Речь Михаила Горбачева читается как современный документ. В ней помимо приведенных выше цитат затронут еще целый ряд тем, звучащих крайне актуально. Это и милитаризация космоса, и милитаризация мышления в целом, и необходимость незыблемости международного права, и роль институтов мирового управления, наконец, проблема Афганистана (которую не смогли решить ни СССР, ни США и НАТО) и пр. Выясняется, что
за 20 лет не найдено ответов практически ни на один вызов, с которыми человечество сталкивалось тогда.
О двадцатилетии речи в Генассамблее ООН практически никто не вспомнил. Неформальная дискуссия в связи с годовщиной прошла только в Фонде Горбачева, в ней в основном участвовали те, кто был причастен к подготовке знаменитого выступления. Между тем, подобное забвение как минимум расточительно с точки зрения отношения к собственной недавней истории, ее интеллектуальному богатству.
Наследие перестройки сейчас вспоминать не принято, а если кто-то и обращается к тому времени, то, как правило, чтобы предать анафеме. Последствия предпринятого тогда рывка к трансформации общества и государства действительно оказались плачевны. В причинах этого когда-нибудь разберутся спокойно и непредвзято. Возможно, и оценки, которые сегодня кажутся окончательными, подвергнутся тогда коррекции.

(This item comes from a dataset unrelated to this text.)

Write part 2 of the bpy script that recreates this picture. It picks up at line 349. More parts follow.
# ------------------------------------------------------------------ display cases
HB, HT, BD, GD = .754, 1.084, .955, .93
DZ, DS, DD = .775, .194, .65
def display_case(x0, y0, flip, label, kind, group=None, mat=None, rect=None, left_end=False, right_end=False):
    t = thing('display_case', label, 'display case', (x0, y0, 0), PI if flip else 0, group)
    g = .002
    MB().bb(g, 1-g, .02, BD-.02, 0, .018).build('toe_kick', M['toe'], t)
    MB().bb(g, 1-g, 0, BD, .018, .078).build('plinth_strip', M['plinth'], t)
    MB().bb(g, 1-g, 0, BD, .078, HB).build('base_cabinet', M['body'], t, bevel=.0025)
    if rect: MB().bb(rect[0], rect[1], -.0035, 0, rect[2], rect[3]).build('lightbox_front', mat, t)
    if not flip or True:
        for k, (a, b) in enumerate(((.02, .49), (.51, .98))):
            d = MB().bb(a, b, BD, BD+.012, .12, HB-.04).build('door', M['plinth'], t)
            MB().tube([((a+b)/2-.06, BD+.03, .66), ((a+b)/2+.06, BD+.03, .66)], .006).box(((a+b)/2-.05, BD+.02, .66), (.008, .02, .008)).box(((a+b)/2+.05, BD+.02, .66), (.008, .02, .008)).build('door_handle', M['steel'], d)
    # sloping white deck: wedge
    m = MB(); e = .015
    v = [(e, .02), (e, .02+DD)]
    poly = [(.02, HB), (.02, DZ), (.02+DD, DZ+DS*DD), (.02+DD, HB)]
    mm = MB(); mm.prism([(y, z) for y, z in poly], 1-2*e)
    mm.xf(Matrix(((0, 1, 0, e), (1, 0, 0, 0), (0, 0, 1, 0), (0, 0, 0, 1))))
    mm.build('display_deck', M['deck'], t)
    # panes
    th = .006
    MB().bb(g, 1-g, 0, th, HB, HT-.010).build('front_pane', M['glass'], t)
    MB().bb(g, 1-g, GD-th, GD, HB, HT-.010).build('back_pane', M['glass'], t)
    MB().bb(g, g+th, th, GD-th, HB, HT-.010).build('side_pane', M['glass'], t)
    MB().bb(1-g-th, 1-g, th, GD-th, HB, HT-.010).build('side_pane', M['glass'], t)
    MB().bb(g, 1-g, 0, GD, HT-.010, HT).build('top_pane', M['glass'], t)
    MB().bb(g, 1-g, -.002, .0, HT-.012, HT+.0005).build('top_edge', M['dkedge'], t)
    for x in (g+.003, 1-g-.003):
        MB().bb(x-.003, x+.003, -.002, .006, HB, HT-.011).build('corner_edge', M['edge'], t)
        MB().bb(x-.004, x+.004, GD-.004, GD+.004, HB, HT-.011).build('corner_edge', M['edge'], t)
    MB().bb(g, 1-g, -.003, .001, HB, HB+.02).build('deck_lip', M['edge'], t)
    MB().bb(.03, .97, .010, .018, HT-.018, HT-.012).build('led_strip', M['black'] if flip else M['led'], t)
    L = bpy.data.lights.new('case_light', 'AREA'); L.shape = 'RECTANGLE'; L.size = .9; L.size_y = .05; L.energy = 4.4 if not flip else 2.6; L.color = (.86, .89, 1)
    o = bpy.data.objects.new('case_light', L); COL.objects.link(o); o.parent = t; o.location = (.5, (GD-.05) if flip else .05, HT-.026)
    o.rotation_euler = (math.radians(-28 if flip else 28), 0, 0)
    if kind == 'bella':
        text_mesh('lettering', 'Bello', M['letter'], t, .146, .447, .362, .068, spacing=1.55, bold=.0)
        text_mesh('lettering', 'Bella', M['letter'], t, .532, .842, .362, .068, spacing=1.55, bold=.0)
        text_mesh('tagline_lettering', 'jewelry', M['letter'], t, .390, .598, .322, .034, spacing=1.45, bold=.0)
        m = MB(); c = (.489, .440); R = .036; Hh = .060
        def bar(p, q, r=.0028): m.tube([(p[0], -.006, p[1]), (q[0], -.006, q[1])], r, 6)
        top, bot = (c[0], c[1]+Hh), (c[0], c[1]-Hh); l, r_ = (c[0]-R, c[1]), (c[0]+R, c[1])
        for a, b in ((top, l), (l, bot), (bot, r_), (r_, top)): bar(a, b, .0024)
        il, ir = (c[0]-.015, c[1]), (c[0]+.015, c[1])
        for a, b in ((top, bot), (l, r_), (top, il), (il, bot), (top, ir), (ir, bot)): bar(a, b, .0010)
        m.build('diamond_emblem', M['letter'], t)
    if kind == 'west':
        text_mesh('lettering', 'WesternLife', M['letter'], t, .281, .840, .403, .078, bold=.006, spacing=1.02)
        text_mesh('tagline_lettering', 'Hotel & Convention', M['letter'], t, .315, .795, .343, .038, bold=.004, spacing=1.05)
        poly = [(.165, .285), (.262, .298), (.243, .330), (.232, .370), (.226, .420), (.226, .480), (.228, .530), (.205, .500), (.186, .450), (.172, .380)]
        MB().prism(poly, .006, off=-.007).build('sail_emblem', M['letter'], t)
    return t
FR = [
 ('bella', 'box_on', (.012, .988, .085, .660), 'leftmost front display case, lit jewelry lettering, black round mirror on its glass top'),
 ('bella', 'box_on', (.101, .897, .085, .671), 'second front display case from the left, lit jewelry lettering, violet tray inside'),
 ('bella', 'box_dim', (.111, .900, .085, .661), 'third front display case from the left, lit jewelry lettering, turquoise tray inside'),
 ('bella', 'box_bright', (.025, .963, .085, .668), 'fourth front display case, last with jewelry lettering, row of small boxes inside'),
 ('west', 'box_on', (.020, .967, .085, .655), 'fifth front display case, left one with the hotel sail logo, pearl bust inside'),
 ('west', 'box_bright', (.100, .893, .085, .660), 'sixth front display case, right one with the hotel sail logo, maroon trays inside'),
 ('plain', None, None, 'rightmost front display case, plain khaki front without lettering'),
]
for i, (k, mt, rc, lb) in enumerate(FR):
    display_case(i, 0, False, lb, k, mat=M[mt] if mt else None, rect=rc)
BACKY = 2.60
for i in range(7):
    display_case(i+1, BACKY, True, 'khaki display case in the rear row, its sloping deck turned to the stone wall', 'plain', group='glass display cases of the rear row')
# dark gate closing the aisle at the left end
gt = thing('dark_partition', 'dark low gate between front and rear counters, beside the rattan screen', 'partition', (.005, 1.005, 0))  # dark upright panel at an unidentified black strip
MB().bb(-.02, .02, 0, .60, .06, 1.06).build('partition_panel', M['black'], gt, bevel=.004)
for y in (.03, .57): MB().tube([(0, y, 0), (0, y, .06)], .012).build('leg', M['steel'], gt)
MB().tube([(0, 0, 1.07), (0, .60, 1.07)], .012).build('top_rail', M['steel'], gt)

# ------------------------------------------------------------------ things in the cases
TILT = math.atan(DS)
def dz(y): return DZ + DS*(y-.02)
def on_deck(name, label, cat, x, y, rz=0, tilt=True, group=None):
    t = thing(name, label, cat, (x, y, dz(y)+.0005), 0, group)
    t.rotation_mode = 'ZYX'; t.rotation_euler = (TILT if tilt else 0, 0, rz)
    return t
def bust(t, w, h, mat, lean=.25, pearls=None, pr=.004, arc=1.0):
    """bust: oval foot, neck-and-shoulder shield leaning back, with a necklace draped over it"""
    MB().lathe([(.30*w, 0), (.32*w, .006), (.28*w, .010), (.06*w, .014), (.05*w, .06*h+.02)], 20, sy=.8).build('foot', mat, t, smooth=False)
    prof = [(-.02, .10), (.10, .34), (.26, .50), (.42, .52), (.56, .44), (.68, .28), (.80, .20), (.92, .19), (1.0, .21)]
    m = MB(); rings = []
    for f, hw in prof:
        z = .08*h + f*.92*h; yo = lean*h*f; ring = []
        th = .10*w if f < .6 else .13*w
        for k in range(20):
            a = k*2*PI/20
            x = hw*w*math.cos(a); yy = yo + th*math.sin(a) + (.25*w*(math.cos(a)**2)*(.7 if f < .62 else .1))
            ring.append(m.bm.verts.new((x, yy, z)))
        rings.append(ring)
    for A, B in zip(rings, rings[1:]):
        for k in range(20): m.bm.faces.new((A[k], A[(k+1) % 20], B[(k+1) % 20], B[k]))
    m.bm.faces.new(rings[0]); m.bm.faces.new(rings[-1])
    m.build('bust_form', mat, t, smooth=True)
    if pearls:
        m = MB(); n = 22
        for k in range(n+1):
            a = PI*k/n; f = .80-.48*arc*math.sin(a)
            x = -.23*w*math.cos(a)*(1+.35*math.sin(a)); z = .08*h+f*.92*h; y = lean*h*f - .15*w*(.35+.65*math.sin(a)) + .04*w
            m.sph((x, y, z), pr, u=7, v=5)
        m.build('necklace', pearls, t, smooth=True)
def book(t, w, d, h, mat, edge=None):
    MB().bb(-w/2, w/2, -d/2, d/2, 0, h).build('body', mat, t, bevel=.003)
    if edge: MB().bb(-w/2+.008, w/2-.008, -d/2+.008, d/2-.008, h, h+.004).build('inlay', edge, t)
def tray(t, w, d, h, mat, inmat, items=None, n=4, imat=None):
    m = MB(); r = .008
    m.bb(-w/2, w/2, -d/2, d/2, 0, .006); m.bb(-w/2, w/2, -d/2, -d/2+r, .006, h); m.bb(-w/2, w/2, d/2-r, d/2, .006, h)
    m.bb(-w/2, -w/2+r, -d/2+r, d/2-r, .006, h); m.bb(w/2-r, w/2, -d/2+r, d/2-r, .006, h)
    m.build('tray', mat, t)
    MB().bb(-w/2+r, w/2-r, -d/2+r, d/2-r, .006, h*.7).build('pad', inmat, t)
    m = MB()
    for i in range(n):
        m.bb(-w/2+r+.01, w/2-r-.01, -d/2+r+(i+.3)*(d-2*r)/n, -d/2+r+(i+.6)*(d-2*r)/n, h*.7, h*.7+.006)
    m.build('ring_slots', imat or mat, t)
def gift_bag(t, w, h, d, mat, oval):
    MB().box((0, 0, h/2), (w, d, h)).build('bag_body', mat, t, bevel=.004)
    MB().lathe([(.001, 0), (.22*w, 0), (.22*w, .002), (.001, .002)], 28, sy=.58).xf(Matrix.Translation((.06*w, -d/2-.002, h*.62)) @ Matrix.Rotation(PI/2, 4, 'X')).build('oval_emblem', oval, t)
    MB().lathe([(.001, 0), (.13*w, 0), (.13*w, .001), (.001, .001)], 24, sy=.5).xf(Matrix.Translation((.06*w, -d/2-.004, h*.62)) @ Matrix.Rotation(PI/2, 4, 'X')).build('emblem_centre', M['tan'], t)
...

Период перестройки был, наверное, самым творческим, богатым на идеи и политические инновации периодом. В обществе сформировался запрос на перемены, власть, которую олицетворял Горбачев, пыталась найти на него ответ.
Идеализм команды генсека, который впоследствии одни стали называть наивностью, другие — предательством, был вдохновлен ощущением судьбоносности момента, чувством неизбежности изменений.
Концепция, изложенная в речи 7 декабря 1988 года, оказалась последней из предпринятых в нашей стране попыток выработать собственный целостный взгляд на проблемы мироустройства. С тех пор ничего подобного не происходило.
В начале 1990-х считалось, что интересы и цели Москвы не должны отличаться от интересов и целей «цивилизованного мира», соответственно, никакого собственного взгляда не нужно. Затем был период сумятицы и разочарований, после которого Россия начала дистанцироваться от западной парадигмы, но своей системы идейных координат не создала. Нынешний взгляд на себя и мировые дела — смесь стремления к реваншу, глубинного ощущения внутренней слабости, меркантилизма (как государственного, так и частного) и принципов реальной политики в ее наиболее классических проявлениях. Примечательно, что и
сегодняшние внешнеполитические новации во многом представляют собой попытки приспособить к новой ситуации прежние идеи, в том числе и те, которые возникли в годы перестройки.
Будь то «Хельсинки-2» или «евроатлантическое пространство от Ванкувера до Владивостока» — это эхо минувших эпох. При этом политическое мышление носит реактивный характер, оно откликается — с большим или меньшим успехом — на внешние вызовы, но не предлагает собственное видение.
Михаил Горбачев утверждал в своей речи, что «жизнь заставляет отбрасывать привычные стереотипы, устаревшие взгляды, освобождаться от иллюзий». Стереотипы оказались намного более живучи, чем представлялось. А вот освобождение от иллюзий стало очень модным, правда, иллюзиями объявили все, выходящее за сугубо утилитарные рамки.
Идеалы нынче не в чести, благородные порывы времени перемен дискредитированы их практической реализацией. Прагматизм и реализм в политике — путеводные лозунги нашего времени.
На обсуждении в Фонде Горбачева его многолетний помощник по международным делам Анатолий Черняев напомнил о том, что историю движет не утилитарный прагматизм, а идеи. Только они способны создавать творческую среду, в которой рождается прогресс. Сегодня о творчестве в мировой политике остается только мечтать.